### Instructions for the task
Extract each line of the records below that contains the word "picture".

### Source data
BEGIN
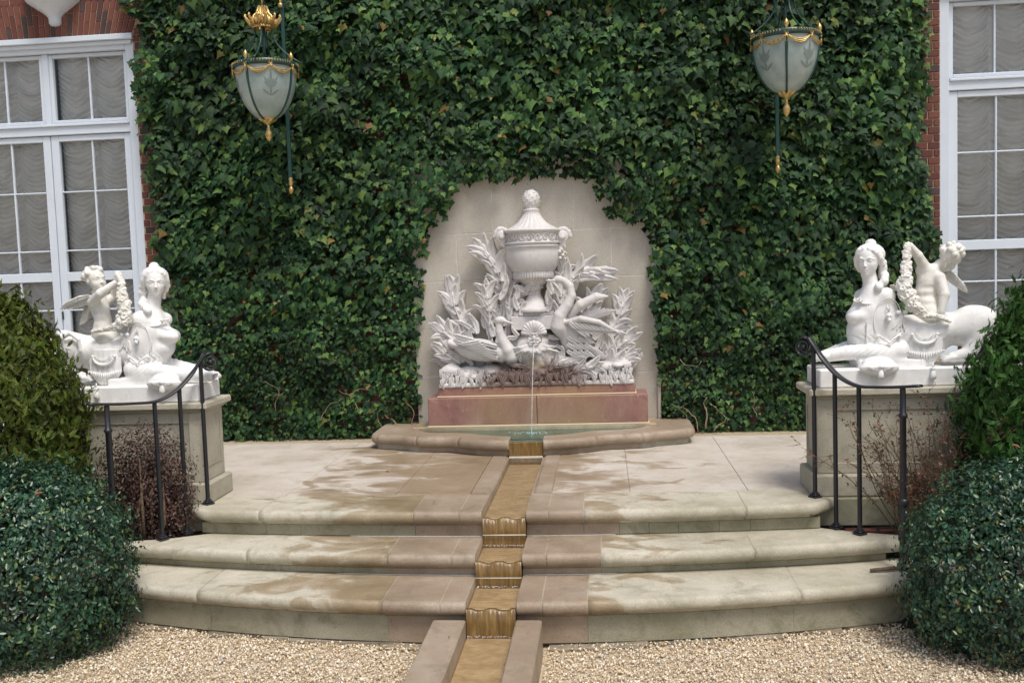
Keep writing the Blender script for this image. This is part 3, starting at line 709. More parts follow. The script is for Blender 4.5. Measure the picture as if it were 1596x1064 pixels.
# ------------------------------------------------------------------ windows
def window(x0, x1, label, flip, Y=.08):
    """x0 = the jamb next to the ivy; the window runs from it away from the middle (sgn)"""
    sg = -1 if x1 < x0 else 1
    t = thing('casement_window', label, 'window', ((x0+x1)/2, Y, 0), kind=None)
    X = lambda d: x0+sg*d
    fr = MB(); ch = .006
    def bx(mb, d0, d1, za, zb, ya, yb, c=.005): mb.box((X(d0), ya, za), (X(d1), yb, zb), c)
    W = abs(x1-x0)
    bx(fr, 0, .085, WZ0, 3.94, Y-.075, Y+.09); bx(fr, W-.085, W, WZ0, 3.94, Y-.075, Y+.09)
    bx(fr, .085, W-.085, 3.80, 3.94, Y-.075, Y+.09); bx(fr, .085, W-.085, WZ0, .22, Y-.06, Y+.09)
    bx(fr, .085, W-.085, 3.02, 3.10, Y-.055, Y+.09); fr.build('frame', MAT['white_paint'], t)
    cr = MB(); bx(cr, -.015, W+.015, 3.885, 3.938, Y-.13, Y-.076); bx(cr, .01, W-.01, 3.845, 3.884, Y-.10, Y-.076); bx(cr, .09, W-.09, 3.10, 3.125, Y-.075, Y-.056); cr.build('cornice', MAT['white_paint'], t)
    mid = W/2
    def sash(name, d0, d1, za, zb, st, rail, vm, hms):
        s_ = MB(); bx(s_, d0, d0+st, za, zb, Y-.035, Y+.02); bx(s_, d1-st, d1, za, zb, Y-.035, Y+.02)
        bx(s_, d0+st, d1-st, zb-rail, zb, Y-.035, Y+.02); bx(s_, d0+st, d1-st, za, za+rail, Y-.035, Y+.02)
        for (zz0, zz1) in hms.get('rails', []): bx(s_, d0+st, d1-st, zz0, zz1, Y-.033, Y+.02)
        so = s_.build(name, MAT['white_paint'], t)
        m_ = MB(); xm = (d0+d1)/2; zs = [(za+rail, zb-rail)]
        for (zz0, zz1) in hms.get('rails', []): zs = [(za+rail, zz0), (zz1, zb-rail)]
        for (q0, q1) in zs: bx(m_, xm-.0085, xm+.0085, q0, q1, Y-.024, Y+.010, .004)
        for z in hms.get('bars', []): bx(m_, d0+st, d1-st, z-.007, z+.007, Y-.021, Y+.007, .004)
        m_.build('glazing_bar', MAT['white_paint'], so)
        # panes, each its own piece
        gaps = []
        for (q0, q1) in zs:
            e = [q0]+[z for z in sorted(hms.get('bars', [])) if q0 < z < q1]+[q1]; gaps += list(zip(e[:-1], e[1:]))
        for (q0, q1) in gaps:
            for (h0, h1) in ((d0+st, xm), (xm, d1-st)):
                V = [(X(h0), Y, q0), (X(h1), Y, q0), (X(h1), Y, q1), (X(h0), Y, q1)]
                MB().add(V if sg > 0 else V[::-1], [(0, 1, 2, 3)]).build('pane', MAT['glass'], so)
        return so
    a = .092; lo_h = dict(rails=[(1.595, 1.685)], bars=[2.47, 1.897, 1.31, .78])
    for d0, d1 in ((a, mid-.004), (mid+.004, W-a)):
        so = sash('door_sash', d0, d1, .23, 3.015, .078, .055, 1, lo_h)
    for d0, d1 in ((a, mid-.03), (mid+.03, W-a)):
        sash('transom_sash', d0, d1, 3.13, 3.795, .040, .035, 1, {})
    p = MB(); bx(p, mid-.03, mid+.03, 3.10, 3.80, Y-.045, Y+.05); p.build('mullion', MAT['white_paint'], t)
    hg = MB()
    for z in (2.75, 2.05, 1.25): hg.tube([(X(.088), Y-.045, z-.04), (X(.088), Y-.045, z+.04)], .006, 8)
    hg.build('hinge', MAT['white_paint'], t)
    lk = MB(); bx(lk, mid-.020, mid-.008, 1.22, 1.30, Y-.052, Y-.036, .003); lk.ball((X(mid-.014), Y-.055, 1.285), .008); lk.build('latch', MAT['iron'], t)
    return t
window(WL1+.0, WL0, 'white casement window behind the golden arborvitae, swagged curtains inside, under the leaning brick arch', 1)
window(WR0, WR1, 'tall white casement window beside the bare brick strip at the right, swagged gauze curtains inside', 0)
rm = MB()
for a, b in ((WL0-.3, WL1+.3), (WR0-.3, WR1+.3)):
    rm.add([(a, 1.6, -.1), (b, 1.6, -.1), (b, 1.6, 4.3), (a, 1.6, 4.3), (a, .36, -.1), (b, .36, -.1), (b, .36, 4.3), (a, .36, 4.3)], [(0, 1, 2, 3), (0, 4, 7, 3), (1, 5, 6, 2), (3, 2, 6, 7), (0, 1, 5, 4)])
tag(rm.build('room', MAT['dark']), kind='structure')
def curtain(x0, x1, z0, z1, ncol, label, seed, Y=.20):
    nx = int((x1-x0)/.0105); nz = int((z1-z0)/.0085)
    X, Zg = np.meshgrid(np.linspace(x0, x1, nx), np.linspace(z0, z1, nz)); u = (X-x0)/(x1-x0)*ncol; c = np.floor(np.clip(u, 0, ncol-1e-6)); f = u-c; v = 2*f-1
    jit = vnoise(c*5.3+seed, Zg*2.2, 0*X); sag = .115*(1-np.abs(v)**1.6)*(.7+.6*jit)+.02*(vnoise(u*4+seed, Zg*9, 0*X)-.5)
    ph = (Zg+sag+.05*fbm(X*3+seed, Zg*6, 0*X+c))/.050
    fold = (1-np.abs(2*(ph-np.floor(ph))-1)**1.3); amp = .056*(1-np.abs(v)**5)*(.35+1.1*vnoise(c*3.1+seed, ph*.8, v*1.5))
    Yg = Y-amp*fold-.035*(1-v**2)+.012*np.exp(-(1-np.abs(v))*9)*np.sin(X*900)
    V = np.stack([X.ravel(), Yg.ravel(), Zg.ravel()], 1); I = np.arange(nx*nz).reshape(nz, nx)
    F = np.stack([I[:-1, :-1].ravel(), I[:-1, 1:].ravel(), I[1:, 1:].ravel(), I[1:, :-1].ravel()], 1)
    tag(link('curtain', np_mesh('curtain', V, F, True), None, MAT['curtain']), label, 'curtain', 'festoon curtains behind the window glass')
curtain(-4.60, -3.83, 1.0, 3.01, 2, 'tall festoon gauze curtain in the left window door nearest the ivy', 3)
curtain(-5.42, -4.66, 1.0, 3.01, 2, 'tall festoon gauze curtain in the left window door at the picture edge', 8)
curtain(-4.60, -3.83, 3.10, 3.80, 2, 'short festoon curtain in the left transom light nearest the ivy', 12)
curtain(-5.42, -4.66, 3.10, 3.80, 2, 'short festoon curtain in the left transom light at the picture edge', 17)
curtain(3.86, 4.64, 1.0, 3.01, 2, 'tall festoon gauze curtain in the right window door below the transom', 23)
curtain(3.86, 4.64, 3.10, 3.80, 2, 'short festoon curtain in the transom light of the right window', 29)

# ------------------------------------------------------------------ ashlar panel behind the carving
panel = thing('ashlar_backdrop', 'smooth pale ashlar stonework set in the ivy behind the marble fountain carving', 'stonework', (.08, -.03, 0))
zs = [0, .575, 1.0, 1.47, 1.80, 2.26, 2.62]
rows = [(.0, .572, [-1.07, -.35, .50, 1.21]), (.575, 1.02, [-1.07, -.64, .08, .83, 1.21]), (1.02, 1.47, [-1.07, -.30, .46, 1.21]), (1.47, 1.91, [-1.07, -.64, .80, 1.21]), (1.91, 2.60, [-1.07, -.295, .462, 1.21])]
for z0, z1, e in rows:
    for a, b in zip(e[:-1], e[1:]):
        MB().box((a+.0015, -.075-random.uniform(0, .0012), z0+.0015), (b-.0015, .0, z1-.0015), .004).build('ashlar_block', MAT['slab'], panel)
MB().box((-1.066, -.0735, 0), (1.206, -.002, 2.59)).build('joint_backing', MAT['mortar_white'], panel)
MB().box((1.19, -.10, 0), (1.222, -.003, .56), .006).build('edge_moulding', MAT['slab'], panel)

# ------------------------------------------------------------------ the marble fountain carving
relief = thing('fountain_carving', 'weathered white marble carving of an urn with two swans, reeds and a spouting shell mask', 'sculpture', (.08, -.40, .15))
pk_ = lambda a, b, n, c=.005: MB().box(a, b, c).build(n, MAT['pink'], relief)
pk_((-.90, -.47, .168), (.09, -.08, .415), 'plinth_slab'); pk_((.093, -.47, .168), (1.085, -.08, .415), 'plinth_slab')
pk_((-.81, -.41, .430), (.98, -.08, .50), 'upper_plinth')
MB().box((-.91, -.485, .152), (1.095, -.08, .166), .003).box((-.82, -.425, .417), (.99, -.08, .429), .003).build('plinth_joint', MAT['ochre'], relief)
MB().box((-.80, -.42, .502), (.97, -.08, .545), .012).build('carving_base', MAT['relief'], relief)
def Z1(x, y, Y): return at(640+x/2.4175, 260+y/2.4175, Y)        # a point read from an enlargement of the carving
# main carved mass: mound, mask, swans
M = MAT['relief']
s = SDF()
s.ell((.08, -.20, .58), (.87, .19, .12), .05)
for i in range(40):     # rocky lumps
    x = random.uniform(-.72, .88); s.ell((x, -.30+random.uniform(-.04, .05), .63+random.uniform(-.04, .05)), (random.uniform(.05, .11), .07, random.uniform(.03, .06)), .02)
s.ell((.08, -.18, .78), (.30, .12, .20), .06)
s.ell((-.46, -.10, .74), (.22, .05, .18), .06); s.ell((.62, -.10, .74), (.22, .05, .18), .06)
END
BEGIN
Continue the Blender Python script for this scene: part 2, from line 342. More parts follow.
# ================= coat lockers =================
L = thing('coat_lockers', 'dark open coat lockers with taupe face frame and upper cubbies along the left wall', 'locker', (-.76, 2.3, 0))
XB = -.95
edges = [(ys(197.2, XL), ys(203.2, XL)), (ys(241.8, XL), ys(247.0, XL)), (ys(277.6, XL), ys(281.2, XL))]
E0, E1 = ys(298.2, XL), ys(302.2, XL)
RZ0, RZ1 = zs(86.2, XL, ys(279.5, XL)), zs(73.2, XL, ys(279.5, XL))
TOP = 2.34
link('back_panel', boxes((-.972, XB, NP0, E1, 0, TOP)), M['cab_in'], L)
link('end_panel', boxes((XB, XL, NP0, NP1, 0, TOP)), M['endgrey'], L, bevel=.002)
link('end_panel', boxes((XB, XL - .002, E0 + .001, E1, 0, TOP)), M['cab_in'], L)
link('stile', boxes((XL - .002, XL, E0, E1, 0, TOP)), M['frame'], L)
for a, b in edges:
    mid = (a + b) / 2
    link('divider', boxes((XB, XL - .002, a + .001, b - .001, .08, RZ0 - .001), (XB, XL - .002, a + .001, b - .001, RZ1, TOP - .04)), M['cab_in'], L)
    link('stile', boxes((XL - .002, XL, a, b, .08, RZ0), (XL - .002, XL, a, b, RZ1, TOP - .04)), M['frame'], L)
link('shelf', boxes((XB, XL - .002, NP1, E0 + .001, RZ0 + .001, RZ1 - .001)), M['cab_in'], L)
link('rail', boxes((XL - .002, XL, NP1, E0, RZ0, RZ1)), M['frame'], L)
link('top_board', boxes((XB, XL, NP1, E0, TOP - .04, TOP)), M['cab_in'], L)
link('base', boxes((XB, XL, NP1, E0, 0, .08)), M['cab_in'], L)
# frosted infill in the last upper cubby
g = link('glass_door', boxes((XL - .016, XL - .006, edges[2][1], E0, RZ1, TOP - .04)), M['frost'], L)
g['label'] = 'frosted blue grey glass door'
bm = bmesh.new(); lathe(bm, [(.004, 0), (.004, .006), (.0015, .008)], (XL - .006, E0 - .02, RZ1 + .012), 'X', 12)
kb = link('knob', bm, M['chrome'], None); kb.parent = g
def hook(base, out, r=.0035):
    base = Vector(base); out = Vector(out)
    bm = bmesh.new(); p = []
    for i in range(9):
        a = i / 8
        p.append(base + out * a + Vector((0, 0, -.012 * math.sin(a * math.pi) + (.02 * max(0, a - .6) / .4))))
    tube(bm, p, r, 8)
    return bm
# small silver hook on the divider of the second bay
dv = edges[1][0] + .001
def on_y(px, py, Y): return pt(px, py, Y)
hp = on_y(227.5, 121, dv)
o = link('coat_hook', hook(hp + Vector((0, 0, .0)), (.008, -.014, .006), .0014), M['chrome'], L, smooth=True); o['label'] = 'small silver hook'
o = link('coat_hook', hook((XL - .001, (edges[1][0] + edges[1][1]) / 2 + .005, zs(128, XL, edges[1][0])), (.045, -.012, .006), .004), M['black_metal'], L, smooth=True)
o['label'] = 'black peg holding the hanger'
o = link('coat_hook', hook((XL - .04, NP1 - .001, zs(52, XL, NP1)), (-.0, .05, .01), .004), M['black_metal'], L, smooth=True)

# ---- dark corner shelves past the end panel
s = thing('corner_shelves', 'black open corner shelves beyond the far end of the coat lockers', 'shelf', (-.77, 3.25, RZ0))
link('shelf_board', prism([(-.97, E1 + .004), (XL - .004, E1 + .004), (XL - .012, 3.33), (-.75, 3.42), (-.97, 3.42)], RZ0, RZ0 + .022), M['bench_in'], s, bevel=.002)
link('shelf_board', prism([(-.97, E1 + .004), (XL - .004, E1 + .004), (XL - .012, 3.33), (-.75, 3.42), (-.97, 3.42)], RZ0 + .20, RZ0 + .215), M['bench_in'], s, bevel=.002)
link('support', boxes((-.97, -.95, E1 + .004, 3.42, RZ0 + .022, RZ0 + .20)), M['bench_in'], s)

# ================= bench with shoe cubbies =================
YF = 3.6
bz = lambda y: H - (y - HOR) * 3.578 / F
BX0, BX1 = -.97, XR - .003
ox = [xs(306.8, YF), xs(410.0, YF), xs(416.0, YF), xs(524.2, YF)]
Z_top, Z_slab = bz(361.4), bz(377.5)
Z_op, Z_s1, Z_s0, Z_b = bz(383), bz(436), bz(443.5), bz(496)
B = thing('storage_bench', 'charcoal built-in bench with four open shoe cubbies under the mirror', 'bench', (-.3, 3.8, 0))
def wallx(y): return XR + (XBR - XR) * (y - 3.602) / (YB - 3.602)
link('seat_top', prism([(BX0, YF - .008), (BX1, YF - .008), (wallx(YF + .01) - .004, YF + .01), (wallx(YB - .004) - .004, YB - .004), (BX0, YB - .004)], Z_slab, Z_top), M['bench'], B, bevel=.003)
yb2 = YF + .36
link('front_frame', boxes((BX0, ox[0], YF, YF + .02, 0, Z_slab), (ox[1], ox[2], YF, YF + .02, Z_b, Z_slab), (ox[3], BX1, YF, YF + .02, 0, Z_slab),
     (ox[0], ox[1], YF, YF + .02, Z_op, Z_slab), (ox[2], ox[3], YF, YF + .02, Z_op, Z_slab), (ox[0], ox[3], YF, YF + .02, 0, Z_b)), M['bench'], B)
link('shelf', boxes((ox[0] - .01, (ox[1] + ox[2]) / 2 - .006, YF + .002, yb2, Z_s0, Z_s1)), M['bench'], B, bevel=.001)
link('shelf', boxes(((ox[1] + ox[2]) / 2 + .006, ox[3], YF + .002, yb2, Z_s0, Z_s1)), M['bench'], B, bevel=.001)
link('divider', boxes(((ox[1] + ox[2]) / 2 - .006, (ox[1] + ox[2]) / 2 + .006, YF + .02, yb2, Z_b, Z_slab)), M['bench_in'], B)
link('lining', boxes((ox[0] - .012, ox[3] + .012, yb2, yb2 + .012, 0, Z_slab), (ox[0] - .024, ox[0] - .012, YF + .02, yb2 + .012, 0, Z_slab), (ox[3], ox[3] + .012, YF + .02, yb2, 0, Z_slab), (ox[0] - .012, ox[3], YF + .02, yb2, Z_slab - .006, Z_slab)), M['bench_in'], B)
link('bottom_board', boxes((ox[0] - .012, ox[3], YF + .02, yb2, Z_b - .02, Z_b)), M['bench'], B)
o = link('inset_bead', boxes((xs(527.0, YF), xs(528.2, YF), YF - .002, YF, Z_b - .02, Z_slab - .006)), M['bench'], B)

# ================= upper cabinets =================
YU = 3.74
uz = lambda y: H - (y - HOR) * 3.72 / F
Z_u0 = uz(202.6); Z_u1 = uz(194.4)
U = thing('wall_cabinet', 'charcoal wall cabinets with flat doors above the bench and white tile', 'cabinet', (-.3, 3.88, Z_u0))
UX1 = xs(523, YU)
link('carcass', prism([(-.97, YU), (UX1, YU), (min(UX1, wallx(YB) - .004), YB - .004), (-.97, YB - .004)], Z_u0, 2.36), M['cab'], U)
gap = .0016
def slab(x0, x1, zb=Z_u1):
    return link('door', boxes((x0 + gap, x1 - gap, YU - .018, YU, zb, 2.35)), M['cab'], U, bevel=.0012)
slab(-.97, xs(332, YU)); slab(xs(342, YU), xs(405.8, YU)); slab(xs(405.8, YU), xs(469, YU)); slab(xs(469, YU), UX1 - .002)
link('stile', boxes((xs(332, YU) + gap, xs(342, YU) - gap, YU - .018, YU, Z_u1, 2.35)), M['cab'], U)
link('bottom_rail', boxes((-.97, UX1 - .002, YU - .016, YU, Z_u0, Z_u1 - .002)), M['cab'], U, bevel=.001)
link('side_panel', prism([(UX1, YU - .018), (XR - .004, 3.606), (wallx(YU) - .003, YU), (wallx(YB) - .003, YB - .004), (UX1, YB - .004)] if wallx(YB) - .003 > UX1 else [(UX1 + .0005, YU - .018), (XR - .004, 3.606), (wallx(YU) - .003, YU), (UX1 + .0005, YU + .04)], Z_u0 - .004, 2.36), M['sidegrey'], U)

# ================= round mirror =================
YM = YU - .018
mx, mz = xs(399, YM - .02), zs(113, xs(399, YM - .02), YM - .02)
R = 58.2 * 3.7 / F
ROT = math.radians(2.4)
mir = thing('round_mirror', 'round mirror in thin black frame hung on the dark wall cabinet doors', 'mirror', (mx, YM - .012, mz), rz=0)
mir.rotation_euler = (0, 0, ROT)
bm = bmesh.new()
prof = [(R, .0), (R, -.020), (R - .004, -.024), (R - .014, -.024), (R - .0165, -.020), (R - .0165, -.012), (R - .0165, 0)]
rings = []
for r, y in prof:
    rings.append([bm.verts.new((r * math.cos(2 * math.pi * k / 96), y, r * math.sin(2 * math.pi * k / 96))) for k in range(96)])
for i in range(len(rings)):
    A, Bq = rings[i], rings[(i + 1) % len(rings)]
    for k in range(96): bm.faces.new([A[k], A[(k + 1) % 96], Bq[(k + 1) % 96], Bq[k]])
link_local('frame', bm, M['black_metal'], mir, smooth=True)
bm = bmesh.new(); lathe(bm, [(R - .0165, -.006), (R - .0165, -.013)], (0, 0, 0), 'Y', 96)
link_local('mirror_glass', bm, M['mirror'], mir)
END
### Response for this exercise
Keep writing the Blender script for this image. This is part 3, starting at line 709. More parts follow. The script is for Blender 4.5. Measure the picture as if it were 1596x1064 pixels.
curtain(-5.42, -4.66, 1.0, 3.01, 2, 'tall festoon gauze curtain in the left window door at the picture edge', 8)
curtain(-5.42, -4.66, 3.10, 3.80, 2, 'short festoon curtain in the left transom light at the picture edge', 17)